Repeat the material verbatim. Images are excluded from the copy.

** Begin COLLECTED DATA **

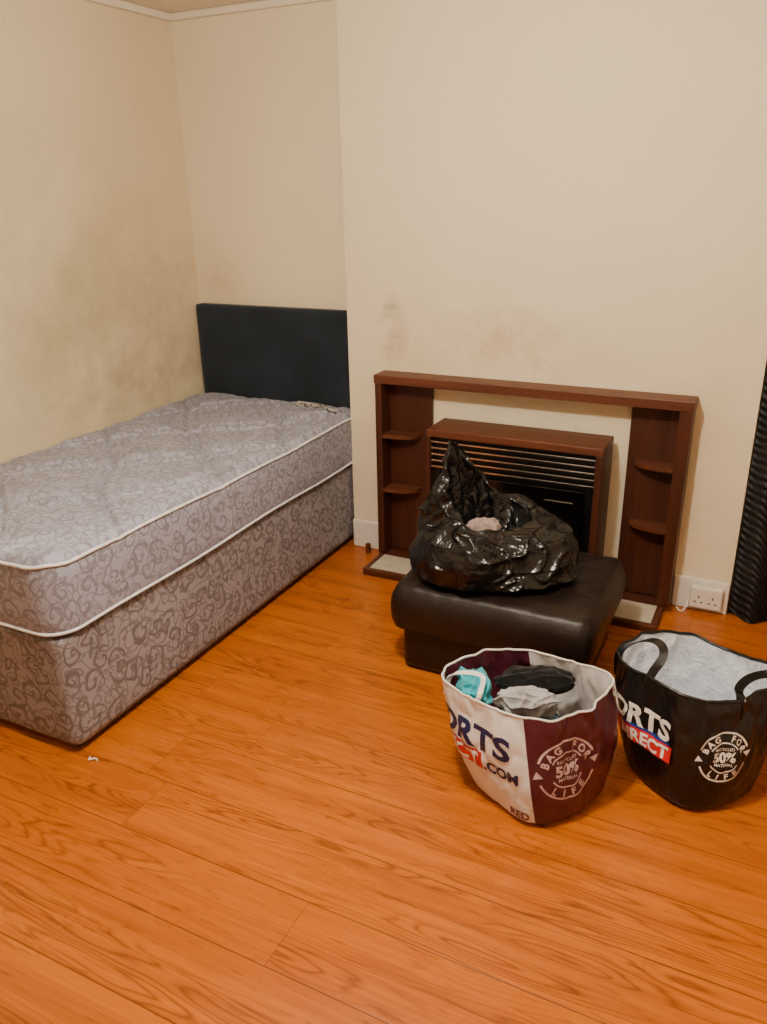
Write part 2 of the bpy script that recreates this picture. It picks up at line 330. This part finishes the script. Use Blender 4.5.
# electric fire
fire=thing('electric_fire',(.86,-.12,.03),'wood-cased electric fire with chrome louvres and smoked black front','heater')
EX0,EX1,ED,EH=.485,1.19,.25,.695
par(box('case_top',EX0,EX1,-ED,-.06,EH-.03,EH,M_woodxl,.003),fire)
par(box('case_side',EX0,EX0+.016,-ED,-.06,.031,EH-.03,M_woodz,.002),fire); par(box('case_side',EX1-.026,EX1,-ED,-.06,.031,EH-.03,M_woodz,.002),fire)
par(box('inner_body',EX0+.016,EX1-.026,-ED+.03,-.065,.031,EH-.03,M_fireblk),fire)
for i in range(5):
    z=EH-.050-i*.026
    par(box('louvre',EX0+.018,EX1-.028,-ED+.004,-ED+.010,z-.003,z+.003,M_chrome,.001),fire)
par(box('glass_front',EX0+.05,EX1-.06,-ED+.008,-ED+.0295,.09,EH-.18,M_glass,.004),fire)
hd=box('badge',.98,1.09,-ED+.003,-ED+.008,EH-.235,EH-.228,M_chrome,.001); par(hd,fire); hd['label']='slim chrome badge'
# ---------------------------------------------------------------- socket + pipe
so=thing('wall_socket',(1.60,-.016,.02),'white plastic double wall socket mounted on the baseboard','socket')
SX0,SX1=1.535,1.655
par(box('socket_box',SX0,SX1,-.045,-.0165,.022,.112,M_white,.006,3),so)
for cx in(SX0+.034,SX1-.034):
    par(box('switch',cx-.016,cx-.004,-.049,-.0455,.088,.102,M_white,.001),so)
    for (dx,dz,w,h) in((0,.072,.005,.011),(-.012,.05,.009,.005),(.012,.05,.009,.005)): par(box('pin_hole',cx+dx-w/2,cx+dx+w/2,-.0462,-.0452,dz-h/2,dz+h/2,M_blackpl),so)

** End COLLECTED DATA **

— OUTPUT FOR THIS EXERCISE —
Write part 2 of the bpy script that recreates this picture. It picks up at line 330. This part finishes the script. Use Blender 4.5.
# electric fire
fire=thing('electric_fire',(.86,-.12,.03),'wood-cased electric fire with chrome louvres and smoked black front','heater')
EX0,EX1,ED,EH=.485,1.19,.25,.695
par(box('case_top',EX0,EX1,-ED,-.06,EH-.03,EH,M_woodxl,.003),fire)
par(box('case_side',EX0,EX0+.016,-ED,-.06,.031,EH-.03,M_woodz,.002),fire); par(box('case_side',EX1-.026,EX1,-ED,-.06,.031,EH-.03,M_woodz,.002),fire)
par(box('inner_body',EX0+.016,EX1-.026,-ED+.03,-.065,.031,EH-.03,M_fireblk),fire)
for i in range(5):
    z=EH-.050-i*.026
    par(box('louvre',EX0+.018,EX1-.028,-ED+.004,-ED+.010,z-.003,z+.003,M_chrome,.001),fire)
par(box('glass_front',EX0+.05,EX1-.06,-ED+.008,-ED+.0295,.09,EH-.18,M_glass,.004),fire)
hd=box('badge',.98,1.09,-ED+.003,-ED+.008,EH-.235,EH-.228,M_chrome,.001); par(hd,fire); hd['label']='slim chrome badge'
# ---------------------------------------------------------------- socket + pipe
so=thing('wall_socket',(1.60,-.016,.02),'white plastic double wall socket mounted on the baseboard','socket')
SX0,SX1=1.535,1.655
par(box('socket_box',SX0,SX1,-.045,-.0165,.022,.112,M_white,.006,3),so)
for cx in(SX0+.034,SX1-.034):
    par(box('switch',cx-.016,cx-.004,-.049,-.0455,.088,.102,M_white,.001),so)
    for (dx,dz,w,h) in((0,.072,.005,.011),(-.012,.05,.009,.005),(.012,.05,.009,.005)): par(box('pin_hole',cx+dx-w/2,cx+dx+w/2,-.0462,-.0452,dz-h/2,dz+h/2,M_blackpl),so)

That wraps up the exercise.